SUPPLIED INFORMATION
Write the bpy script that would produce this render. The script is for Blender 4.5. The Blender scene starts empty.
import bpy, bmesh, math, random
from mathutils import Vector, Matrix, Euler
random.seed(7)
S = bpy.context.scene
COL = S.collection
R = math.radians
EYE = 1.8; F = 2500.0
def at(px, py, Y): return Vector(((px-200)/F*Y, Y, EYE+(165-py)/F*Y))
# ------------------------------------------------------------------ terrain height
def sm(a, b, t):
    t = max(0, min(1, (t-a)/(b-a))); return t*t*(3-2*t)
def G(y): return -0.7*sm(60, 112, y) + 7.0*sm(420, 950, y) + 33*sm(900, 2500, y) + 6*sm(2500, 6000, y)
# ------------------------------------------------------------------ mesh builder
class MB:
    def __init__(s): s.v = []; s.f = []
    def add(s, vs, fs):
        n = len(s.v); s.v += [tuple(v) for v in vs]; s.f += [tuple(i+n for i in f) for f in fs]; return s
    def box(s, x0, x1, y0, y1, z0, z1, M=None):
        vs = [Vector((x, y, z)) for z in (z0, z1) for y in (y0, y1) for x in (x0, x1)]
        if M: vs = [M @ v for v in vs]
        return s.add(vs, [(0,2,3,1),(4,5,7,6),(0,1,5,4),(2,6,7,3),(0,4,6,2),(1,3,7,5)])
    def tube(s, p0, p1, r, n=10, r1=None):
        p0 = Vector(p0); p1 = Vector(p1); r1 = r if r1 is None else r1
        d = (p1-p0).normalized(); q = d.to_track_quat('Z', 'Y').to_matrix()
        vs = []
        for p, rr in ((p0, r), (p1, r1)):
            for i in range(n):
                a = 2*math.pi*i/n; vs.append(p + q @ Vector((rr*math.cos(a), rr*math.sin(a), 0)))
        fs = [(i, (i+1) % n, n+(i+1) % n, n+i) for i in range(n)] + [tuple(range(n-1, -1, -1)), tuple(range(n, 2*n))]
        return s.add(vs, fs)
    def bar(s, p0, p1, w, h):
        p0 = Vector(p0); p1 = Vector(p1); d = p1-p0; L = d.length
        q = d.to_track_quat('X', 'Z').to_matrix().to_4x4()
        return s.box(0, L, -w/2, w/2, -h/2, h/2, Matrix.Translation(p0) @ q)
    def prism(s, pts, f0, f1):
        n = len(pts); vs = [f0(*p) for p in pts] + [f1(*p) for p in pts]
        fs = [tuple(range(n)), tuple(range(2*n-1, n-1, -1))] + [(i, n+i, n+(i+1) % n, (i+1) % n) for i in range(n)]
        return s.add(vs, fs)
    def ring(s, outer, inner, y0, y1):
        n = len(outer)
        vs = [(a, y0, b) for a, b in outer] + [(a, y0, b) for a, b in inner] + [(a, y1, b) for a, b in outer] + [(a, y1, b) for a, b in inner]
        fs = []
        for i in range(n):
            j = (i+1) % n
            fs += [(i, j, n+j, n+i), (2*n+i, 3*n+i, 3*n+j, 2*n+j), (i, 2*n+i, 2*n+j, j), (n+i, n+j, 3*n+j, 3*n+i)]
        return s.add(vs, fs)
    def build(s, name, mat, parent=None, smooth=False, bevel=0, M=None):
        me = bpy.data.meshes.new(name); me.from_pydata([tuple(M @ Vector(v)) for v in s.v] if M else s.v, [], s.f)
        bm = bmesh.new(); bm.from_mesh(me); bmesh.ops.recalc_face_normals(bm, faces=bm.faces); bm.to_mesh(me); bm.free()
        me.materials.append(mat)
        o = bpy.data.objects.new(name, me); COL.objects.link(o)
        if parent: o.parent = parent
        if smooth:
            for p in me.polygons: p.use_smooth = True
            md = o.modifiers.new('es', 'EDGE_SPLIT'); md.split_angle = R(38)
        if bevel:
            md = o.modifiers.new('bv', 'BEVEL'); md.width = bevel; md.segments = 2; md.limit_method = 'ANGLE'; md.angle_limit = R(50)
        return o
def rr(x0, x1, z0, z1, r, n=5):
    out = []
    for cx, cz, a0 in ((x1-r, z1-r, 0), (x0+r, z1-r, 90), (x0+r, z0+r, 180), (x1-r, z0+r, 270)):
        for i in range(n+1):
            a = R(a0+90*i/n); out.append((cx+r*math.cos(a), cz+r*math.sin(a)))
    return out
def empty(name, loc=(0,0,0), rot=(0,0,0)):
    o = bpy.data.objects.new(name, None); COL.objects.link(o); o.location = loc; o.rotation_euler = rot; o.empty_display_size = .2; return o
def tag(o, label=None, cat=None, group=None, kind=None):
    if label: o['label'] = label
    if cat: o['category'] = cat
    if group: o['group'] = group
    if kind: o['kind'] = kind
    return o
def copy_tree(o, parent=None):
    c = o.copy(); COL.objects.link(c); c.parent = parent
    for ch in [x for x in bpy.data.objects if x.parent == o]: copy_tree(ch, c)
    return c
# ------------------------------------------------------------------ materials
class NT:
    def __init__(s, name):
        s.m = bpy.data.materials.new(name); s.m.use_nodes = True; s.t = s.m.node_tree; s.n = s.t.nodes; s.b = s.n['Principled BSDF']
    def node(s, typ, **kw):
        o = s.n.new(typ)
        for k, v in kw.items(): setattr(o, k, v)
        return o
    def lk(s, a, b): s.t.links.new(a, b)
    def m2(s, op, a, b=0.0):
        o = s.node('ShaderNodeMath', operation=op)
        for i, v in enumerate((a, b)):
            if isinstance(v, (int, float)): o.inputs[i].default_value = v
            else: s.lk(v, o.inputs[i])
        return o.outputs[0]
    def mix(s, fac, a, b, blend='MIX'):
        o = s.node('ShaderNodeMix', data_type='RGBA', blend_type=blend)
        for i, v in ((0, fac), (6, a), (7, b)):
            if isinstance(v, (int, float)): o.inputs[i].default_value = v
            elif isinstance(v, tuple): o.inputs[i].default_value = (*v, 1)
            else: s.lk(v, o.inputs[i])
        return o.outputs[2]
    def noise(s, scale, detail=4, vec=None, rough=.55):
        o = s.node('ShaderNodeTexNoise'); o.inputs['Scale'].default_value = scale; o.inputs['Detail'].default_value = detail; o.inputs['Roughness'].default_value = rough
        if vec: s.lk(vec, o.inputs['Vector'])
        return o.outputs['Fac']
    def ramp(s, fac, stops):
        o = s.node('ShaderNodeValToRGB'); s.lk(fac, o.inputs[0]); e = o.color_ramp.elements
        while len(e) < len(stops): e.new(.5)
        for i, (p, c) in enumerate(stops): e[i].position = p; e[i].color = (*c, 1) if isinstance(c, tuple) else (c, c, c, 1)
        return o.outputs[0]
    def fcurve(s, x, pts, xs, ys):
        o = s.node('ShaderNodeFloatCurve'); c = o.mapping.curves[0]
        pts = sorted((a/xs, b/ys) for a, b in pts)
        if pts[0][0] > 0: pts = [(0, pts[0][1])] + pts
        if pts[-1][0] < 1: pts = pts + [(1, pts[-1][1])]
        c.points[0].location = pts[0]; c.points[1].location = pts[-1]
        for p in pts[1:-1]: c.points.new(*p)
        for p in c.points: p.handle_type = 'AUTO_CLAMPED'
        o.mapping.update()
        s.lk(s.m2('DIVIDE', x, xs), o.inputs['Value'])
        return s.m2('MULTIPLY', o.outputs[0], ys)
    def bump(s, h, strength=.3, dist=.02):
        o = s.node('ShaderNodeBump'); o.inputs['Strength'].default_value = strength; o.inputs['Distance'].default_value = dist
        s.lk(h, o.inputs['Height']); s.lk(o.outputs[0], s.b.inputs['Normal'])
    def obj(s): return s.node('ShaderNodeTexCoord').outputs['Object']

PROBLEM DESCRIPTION
Please reproduce every line of the material word for word.

SOLUTION FOR THIS PROBLEM
Write the bpy script that would produce this render. The script is for Blender 4.5. The Blender scene starts empty.
import bpy, bmesh, math, random
from mathutils import Vector, Matrix, Euler
random.seed(7)
S = bpy.context.scene
COL = S.collection
R = math.radians
EYE = 1.8; F = 2500.0
def at(px, py, Y): return Vector(((px-200)/F*Y, Y, EYE+(165-py)/F*Y))
# ------------------------------------------------------------------ terrain height
def sm(a, b, t):
    t = max(0, min(1, (t-a)/(b-a))); return t*t*(3-2*t)
def G(y): return -0.7*sm(60, 112, y) + 7.0*sm(420, 950, y) + 33*sm(900, 2500, y) + 6*sm(2500, 6000, y)
# ------------------------------------------------------------------ mesh builder
class MB:
    def __init__(s): s.v = []; s.f = []
    def add(s, vs, fs):
        n = len(s.v); s.v += [tuple(v) for v in vs]; s.f += [tuple(i+n for i in f) for f in fs]; return s
    def box(s, x0, x1, y0, y1, z0, z1, M=None):
        vs = [Vector((x, y, z)) for z in (z0, z1) for y in (y0, y1) for x in (x0, x1)]
        if M: vs = [M @ v for v in vs]
        return s.add(vs, [(0,2,3,1),(4,5,7,6),(0,1,5,4),(2,6,7,3),(0,4,6,2),(1,3,7,5)])
    def tube(s, p0, p1, r, n=10, r1=None):
        p0 = Vector(p0); p1 = Vector(p1); r1 = r if r1 is None else r1
        d = (p1-p0).normalized(); q = d.to_track_quat('Z', 'Y').to_matrix()
        vs = []
        for p, rr in ((p0, r), (p1, r1)):
            for i in range(n):
                a = 2*math.pi*i/n; vs.append(p + q @ Vector((rr*math.cos(a), rr*math.sin(a), 0)))
        fs = [(i, (i+1) % n, n+(i+1) % n, n+i) for i in range(n)] + [tuple(range(n-1, -1, -1)), tuple(range(n, 2*n))]
        return s.add(vs, fs)
    def bar(s, p0, p1, w, h):
        p0 = Vector(p0); p1 = Vector(p1); d = p1-p0; L = d.length
        q = d.to_track_quat('X', 'Z').to_matrix().to_4x4()
        return s.box(0, L, -w/2, w/2, -h/2, h/2, Matrix.Translation(p0) @ q)
    def prism(s, pts, f0, f1):
        n = len(pts); vs = [f0(*p) for p in pts] + [f1(*p) for p in pts]
        fs = [tuple(range(n)), tuple(range(2*n-1, n-1, -1))] + [(i, n+i, n+(i+1) % n, (i+1) % n) for i in range(n)]
        return s.add(vs, fs)
    def ring(s, outer, inner, y0, y1):
        n = len(outer)
        vs = [(a, y0, b) for a, b in outer] + [(a, y0, b) for a, b in inner] + [(a, y1, b) for a, b in outer] + [(a, y1, b) for a, b in inner]
        fs = []
        for i in range(n):
            j = (i+1) % n
            fs += [(i, j, n+j, n+i), (2*n+i, 3*n+i, 3*n+j, 2*n+j), (i, 2*n+i, 2*n+j, j), (n+i, n+j, 3*n+j, 3*n+i)]
        return s.add(vs, fs)
    def build(s, name, mat, parent=None, smooth=False, bevel=0, M=None):
        me = bpy.data.meshes.new(name); me.from_pydata([tuple(M @ Vector(v)) for v in s.v] if M else s.v, [], s.f)
        bm = bmesh.new(); bm.from_mesh(me); bmesh.ops.recalc_face_normals(bm, faces=bm.faces); bm.to_mesh(me); bm.free()
        me.materials.append(mat)
        o = bpy.data.objects.new(name, me); COL.objects.link(o)
        if parent: o.parent = parent
        if smooth:
            for p in me.polygons: p.use_smooth = True
            md = o.modifiers.new('es', 'EDGE_SPLIT'); md.split_angle = R(38)
        if bevel:
            md = o.modifiers.new('bv', 'BEVEL'); md.width = bevel; md.segments = 2; md.limit_method = 'ANGLE'; md.angle_limit = R(50)
        return o
def rr(x0, x1, z0, z1, r, n=5):
    out = []
    for cx, cz, a0 in ((x1-r, z1-r, 0), (x0+r, z1-r, 90), (x0+r, z0+r, 180), (x1-r, z0+r, 270)):
        for i in range(n+1):
            a = R(a0+90*i/n); out.append((cx+r*math.cos(a), cz+r*math.sin(a)))
    return out
def empty(name, loc=(0,0,0), rot=(0,0,0)):
    o = bpy.data.objects.new(name, None); COL.objects.link(o); o.location = loc; o.rotation_euler = rot; o.empty_display_size = .2; return o
def tag(o, label=None, cat=None, group=None, kind=None):
    if label: o['label'] = label
    if cat: o['category'] = cat
    if group: o['group'] = group
    if kind: o['kind'] = kind
    return o
def copy_tree(o, parent=None):
    c = o.copy(); COL.objects.link(c); c.parent = parent
    for ch in [x for x in bpy.data.objects if x.parent == o]: copy_tree(ch, c)
    return c
# ------------------------------------------------------------------ materials
class NT:
    def __init__(s, name):
        s.m = bpy.data.materials.new(name); s.m.use_nodes = True; s.t = s.m.node_tree; s.n = s.t.nodes; s.b = s.n['Principled BSDF']
    def node(s, typ, **kw):
        o = s.n.new(typ)
        for k, v in kw.items(): setattr(o, k, v)
        return o
    def lk(s, a, b): s.t.links.new(a, b)
    def m2(s, op, a, b=0.0):
        o = s.node('ShaderNodeMath', operation=op)
        for i, v in enumerate((a, b)):
            if isinstance(v, (int, float)): o.inputs[i].default_value = v
            else: s.lk(v, o.inputs[i])
        return o.outputs[0]
    def mix(s, fac, a, b, blend='MIX'):
        o = s.node('ShaderNodeMix', data_type='RGBA', blend_type=blend)
        for i, v in ((0, fac), (6, a), (7, b)):
            if isinstance(v, (int, float)): o.inputs[i].default_value = v
            elif isinstance(v, tuple): o.inputs[i].default_value = (*v, 1)
            else: s.lk(v, o.inputs[i])
        return o.outputs[2]
    def noise(s, scale, detail=4, vec=None, rough=.55):
        o = s.node('ShaderNodeTexNoise'); o.inputs['Scale'].default_value = scale; o.inputs['Detail'].default_value = detail; o.inputs['Roughness'].default_value = rough
        if vec: s.lk(vec, o.inputs['Vector'])
        return o.outputs['Fac']
    def ramp(s, fac, stops):
        o = s.node('ShaderNodeValToRGB'); s.lk(fac, o.inputs[0]); e = o.color_ramp.elements
        while len(e) < len(stops): e.new(.5)
        for i, (p, c) in enumerate(stops): e[i].position = p; e[i].color = (*c, 1) if isinstance(c, tuple) else (c, c, c, 1)
        return o.outputs[0]
    def fcurve(s, x, pts, xs, ys):
        o = s.node('ShaderNodeFloatCurve'); c = o.mapping.curves[0]
        pts = sorted((a/xs, b/ys) for a, b in pts)
        if pts[0][0] > 0: pts = [(0, pts[0][1])] + pts
        if pts[-1][0] < 1: pts = pts + [(1, pts[-1][1])]
        c.points[0].location = pts[0]; c.points[1].location = pts[-1]
        for p in pts[1:-1]: c.points.new(*p)
        for p in c.points: p.handle_type = 'AUTO_CLAMPED'
        o.mapping.update()
        s.lk(s.m2('DIVIDE', x, xs), o.inputs['Value'])
        return s.m2('MULTIPLY', o.outputs[0], ys)
    def bump(s, h, strength=.3, dist=.02):
        o = s.node('ShaderNodeBump'); o.inputs['Strength'].default_value = strength; o.inputs['Distance'].default_value = dist
        s.lk(h, o.inputs['Height']); s.lk(o.outputs[0], s.b.inputs['Normal'])
    def obj(s): return s.node('ShaderNodeTexCoord').outputs['Object']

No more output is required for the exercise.